Stressing how major international shooting sport championships such as Olympic Games, World Championships, World Cups etc. take place in large shooting sport centers that could meet some of the requirements of the ECHA derogations, ISSF and FITAS also point out that there are only a few such centers in Europe while “an essential prerequisite for the continued success of our sport is a complex network of different sized shooting ranges with different disciplines, which are used by sports shooters at different levels.”

Luciano Rossi, President of the International Shooting Sports Federation, expressed concern that an attack on lead could lead to the demise of clay target sport shooting as we know it today.

In the opinion of Luciano Rossi (ISSF President) and Jean-François Palinkas (FITASC President), “The requirements proposed by ECHA are neither practicable nor necessary given the risks they pose” because “in several European countries, most clay target shooting ranges are small to medium-sized and are run by local shooting, hunting or reserve clubs on a voluntary basis,” they explain. “Therefore, ISSF/FITASC have grave concerns regarding the currently proposed restrictions on the use of lead ammunition for clay target shooting sport prepared by ECHA and now submitted to the European Commission: The proposed restrictions provide some derogation conditions which are not scientifically justified and will end competitive sports shooting and will conduct to many clay target range bankrupts.”

ISSF / FITASC official statement on the ban of lead in ammunition from September 2023:

- Based on current knowledge, only lead meets the ballistic and economic requirements necessary for the practice of all clay target sport shooting disciplines. Ammunition made of other materials, due to their different ballistic and/or economic properties, are today unsuitable to clay target sport shooting, including a lack of the necessary precision for our sport, ensured safety of the athletes, financial challenges for the range owners etc.

- Clay target sport shooting absolutely need an enduring exemption to continue to allow the use of lead thus securing the industry's investment and the ability of the sports facilities to operate;

- ISSF/FITASC support that the exemption on the use of lead for the clay target sport shooting, be coupled with the implementation of agreed to, site-specific risk management measures, throughout Europe. 

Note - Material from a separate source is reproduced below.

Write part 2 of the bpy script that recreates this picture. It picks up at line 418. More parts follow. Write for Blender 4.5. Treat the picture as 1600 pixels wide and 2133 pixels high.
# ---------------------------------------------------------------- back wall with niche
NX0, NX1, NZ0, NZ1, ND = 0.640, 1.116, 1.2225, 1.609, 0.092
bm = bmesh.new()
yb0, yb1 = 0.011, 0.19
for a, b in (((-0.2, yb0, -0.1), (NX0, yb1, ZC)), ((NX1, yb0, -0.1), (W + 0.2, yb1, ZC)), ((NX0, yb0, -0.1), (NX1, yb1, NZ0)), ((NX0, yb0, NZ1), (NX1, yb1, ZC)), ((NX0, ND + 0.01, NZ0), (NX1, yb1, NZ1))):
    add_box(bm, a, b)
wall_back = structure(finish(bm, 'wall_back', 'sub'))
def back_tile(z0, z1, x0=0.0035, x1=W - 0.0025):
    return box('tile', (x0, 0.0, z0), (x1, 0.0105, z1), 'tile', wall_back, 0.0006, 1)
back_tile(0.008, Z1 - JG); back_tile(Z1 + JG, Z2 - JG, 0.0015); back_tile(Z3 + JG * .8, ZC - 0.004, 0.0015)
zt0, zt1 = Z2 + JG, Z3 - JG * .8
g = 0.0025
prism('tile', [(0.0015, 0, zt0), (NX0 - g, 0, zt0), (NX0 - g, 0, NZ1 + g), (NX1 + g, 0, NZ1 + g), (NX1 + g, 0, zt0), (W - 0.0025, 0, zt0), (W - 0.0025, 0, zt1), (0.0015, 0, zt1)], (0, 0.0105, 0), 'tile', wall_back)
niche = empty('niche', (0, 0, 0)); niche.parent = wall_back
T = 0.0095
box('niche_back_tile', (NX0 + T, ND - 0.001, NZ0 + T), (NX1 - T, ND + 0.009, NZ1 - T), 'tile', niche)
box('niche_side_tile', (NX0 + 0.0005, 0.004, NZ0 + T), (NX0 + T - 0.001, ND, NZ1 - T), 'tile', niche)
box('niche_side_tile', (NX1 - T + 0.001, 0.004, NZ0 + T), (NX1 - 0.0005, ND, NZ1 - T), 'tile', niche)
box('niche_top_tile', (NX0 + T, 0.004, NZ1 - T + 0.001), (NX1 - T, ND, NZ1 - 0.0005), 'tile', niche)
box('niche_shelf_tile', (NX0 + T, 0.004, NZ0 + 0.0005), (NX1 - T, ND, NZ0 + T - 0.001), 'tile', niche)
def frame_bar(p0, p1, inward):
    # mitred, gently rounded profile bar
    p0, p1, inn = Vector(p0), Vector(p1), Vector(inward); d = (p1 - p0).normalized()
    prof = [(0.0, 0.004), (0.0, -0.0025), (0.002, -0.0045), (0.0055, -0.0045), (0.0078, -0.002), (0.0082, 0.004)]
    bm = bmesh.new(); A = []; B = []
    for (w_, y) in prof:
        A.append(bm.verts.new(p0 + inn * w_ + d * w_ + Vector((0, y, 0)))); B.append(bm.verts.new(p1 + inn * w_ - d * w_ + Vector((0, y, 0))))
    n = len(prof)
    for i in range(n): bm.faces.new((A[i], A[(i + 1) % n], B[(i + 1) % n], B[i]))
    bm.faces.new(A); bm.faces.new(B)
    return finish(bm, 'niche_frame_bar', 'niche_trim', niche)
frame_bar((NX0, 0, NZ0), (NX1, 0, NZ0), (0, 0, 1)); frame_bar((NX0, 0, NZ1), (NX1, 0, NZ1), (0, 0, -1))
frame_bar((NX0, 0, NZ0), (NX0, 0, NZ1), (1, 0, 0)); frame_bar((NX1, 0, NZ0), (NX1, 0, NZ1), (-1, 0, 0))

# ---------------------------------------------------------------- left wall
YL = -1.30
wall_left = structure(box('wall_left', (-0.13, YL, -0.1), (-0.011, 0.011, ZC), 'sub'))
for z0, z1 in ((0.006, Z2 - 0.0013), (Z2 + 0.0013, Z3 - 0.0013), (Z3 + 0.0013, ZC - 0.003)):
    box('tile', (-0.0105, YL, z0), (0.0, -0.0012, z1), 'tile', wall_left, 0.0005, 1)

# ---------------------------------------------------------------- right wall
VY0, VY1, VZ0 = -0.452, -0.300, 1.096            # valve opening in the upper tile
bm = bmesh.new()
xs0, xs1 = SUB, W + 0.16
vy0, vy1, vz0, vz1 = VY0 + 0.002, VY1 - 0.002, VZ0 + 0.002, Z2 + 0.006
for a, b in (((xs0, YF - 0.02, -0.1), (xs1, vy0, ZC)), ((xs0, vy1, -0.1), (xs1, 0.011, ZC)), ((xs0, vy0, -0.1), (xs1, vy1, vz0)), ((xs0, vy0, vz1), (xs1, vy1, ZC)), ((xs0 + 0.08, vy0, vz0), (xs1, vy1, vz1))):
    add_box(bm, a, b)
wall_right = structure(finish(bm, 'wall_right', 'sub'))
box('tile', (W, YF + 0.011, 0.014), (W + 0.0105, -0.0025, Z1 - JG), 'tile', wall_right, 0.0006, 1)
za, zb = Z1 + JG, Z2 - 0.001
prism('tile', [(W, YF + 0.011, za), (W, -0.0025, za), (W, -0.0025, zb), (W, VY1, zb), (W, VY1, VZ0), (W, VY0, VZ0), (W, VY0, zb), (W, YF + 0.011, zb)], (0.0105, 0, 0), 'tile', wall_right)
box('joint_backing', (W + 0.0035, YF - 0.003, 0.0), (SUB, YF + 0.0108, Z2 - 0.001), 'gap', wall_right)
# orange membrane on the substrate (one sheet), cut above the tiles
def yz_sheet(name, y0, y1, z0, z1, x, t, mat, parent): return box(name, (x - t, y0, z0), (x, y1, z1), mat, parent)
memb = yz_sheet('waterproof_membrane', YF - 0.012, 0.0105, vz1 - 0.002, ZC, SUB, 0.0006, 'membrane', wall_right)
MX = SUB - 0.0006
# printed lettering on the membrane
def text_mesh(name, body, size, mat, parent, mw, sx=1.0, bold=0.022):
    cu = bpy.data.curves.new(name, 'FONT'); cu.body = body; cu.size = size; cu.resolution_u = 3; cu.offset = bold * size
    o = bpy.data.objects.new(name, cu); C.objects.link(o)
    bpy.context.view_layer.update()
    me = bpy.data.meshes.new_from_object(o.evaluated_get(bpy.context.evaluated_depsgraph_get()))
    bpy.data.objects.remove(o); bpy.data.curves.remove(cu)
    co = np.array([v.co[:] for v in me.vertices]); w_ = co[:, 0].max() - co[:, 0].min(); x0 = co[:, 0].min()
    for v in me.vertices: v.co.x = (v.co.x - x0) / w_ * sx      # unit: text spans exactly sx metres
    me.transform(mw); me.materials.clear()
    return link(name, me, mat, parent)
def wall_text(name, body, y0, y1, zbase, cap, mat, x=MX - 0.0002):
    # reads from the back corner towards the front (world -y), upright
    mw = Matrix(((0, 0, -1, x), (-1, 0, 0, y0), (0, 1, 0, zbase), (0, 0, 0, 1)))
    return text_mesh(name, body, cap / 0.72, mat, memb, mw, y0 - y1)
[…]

In their joint statement, ISSF / FITASC also say that they “commit to continuing research to find material/ technology alternative to lead, with equivalent or very close ballistic and economic properties and without negative effects for health and environment”. You can't use lead? Well, find another material, they say from the EU. But it's not that simple:

Why the industry has no real alternative on lead for shot shells for sport shooters?

It should be considered that not all countries in the world, fortunately for them, follow the EU regulations. No problem for them, indeed.

Unfortunately, the matter is more complex than appears at first sight. The use of steel shot has not gained international acceptance for safety reasons (dangerous ricochets due to the hard material) for Trap and Skeet. Copper, for example, is one of the candidates as a substitute for lead in ammo in other areas like hunting. But copper is a strategic material also for the future of electric mobility, and will, long term, become too expensive for the ammunition industry. Moreover, ECHA will do everything to further discredit copper as a material for outdoor use when lead is banned, and we all know that there are some reasons, since the aquatoxicity of copper is well known. In any case, copper is not an alternative for many areas of civilian ammunition and in no way an alternative for Olympic disciplines like Trap and Skeet. 

So: no lead, no steel, no copper... What else should the Industry use? After all, the periodic table only has 118 elements. The naked truth is that hunting and sport shooting will be reduced dramatically and banned in many areas – which is probably the ultimate political goal of the lead ban crusade. 

Our conclusion: lobbying for lead preservation is probably our best – if not the only – option right now.